**Instruction:**
Could you give the data below again, exactly and completely?

**Data lines:**
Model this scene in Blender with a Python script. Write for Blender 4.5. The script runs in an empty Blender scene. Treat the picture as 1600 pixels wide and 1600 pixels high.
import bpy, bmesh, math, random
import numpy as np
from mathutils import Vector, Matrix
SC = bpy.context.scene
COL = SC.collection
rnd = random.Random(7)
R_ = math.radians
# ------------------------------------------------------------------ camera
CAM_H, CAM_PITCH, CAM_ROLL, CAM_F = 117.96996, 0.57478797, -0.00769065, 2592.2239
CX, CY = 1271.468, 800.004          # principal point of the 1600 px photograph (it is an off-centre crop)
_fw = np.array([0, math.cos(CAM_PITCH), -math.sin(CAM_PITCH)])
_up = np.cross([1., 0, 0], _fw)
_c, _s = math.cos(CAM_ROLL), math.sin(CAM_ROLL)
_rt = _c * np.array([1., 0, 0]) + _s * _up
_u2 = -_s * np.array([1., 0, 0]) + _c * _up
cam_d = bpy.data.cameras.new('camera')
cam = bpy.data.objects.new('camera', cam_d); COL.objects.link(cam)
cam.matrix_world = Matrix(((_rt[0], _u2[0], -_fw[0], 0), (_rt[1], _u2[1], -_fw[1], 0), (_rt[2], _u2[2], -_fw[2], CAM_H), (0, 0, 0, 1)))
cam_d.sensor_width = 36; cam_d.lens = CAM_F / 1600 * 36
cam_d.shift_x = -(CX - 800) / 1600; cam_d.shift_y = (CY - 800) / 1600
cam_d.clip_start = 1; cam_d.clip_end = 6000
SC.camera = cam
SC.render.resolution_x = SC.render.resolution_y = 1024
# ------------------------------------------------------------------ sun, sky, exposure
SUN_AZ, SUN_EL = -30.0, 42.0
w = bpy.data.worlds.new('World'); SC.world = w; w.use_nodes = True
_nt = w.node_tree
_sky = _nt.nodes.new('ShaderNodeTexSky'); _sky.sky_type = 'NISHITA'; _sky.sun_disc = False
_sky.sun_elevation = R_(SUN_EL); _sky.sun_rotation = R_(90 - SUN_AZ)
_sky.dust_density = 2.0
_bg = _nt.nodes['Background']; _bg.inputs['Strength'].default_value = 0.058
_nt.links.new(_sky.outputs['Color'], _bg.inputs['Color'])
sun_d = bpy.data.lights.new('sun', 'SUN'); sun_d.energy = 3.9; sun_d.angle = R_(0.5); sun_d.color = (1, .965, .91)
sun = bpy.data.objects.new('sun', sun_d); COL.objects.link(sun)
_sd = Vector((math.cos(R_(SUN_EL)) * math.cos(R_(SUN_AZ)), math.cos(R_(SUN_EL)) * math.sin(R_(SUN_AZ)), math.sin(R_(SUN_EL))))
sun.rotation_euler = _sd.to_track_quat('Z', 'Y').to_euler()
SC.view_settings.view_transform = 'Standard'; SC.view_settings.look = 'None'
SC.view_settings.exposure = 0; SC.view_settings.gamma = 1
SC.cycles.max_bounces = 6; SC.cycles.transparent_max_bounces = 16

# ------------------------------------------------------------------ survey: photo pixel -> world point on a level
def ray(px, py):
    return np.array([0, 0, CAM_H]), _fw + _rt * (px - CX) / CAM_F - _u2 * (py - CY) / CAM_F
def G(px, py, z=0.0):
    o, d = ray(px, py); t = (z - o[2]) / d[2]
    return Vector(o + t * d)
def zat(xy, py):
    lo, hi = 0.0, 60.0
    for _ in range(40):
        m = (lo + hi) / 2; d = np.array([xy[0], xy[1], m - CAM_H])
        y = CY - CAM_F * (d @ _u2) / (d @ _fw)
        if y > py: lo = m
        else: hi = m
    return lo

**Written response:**
Model this scene in Blender with a Python script. Write for Blender 4.5. The script runs in an empty Blender scene. Treat the picture as 1600 pixels wide and 1600 pixels high.
import bpy, bmesh, math, random
import numpy as np
from mathutils import Vector, Matrix
SC = bpy.context.scene
COL = SC.collection
rnd = random.Random(7)
R_ = math.radians
# ------------------------------------------------------------------ camera
CAM_H, CAM_PITCH, CAM_ROLL, CAM_F = 117.96996, 0.57478797, -0.00769065, 2592.2239
CX, CY = 1271.468, 800.004          # principal point of the 1600 px photograph (it is an off-centre crop)
_fw = np.array([0, math.cos(CAM_PITCH), -math.sin(CAM_PITCH)])
_up = np.cross([1., 0, 0], _fw)
_c, _s = math.cos(CAM_ROLL), math.sin(CAM_ROLL)
_rt = _c * np.array([1., 0, 0]) + _s * _up
_u2 = -_s * np.array([1., 0, 0]) + _c * _up
cam_d = bpy.data.cameras.new('camera')
cam = bpy.data.objects.new('camera', cam_d); COL.objects.link(cam)
cam.matrix_world = Matrix(((_rt[0], _u2[0], -_fw[0], 0), (_rt[1], _u2[1], -_fw[1], 0), (_rt[2], _u2[2], -_fw[2], CAM_H), (0, 0, 0, 1)))
cam_d.sensor_width = 36; cam_d.lens = CAM_F / 1600 * 36
cam_d.shift_x = -(CX - 800) / 1600; cam_d.shift_y = (CY - 800) / 1600
cam_d.clip_start = 1; cam_d.clip_end = 6000
SC.camera = cam
SC.render.resolution_x = SC.render.resolution_y = 1024
# ------------------------------------------------------------------ sun, sky, exposure
SUN_AZ, SUN_EL = -30.0, 42.0
w = bpy.data.worlds.new('World'); SC.world = w; w.use_nodes = True
_nt = w.node_tree
_sky = _nt.nodes.new('ShaderNodeTexSky'); _sky.sky_type = 'NISHITA'; _sky.sun_disc = False
_sky.sun_elevation = R_(SUN_EL); _sky.sun_rotation = R_(90 - SUN_AZ)
_sky.dust_density = 2.0
_bg = _nt.nodes['Background']; _bg.inputs['Strength'].default_value = 0.058
_nt.links.new(_sky.outputs['Color'], _bg.inputs['Color'])
sun_d = bpy.data.lights.new('sun', 'SUN'); sun_d.energy = 3.9; sun_d.angle = R_(0.5); sun_d.color = (1, .965, .91)
sun = bpy.data.objects.new('sun', sun_d); COL.objects.link(sun)
_sd = Vector((math.cos(R_(SUN_EL)) * math.cos(R_(SUN_AZ)), math.cos(R_(SUN_EL)) * math.sin(R_(SUN_AZ)), math.sin(R_(SUN_EL))))
sun.rotation_euler = _sd.to_track_quat('Z', 'Y').to_euler()
SC.view_settings.view_transform = 'Standard'; SC.view_settings.look = 'None'
SC.view_settings.exposure = 0; SC.view_settings.gamma = 1
SC.cycles.max_bounces = 6; SC.cycles.transparent_max_bounces = 16

# ------------------------------------------------------------------ survey: photo pixel -> world point on a level
def ray(px, py):
    return np.array([0, 0, CAM_H]), _fw + _rt * (px - CX) / CAM_F - _u2 * (py - CY) / CAM_F
def G(px, py, z=0.0):
    o, d = ray(px, py); t = (z - o[2]) / d[2]
    return Vector(o + t * d)
def zat(xy, py):
    lo, hi = 0.0, 60.0
    for _ in range(40):
        m = (lo + hi) / 2; d = np.array([xy[0], xy[1], m - CAM_H])
        y = CY - CAM_F * (d @ _u2) / (d @ _fw)
        if y > py: lo = m
        else: hi = m
    return lo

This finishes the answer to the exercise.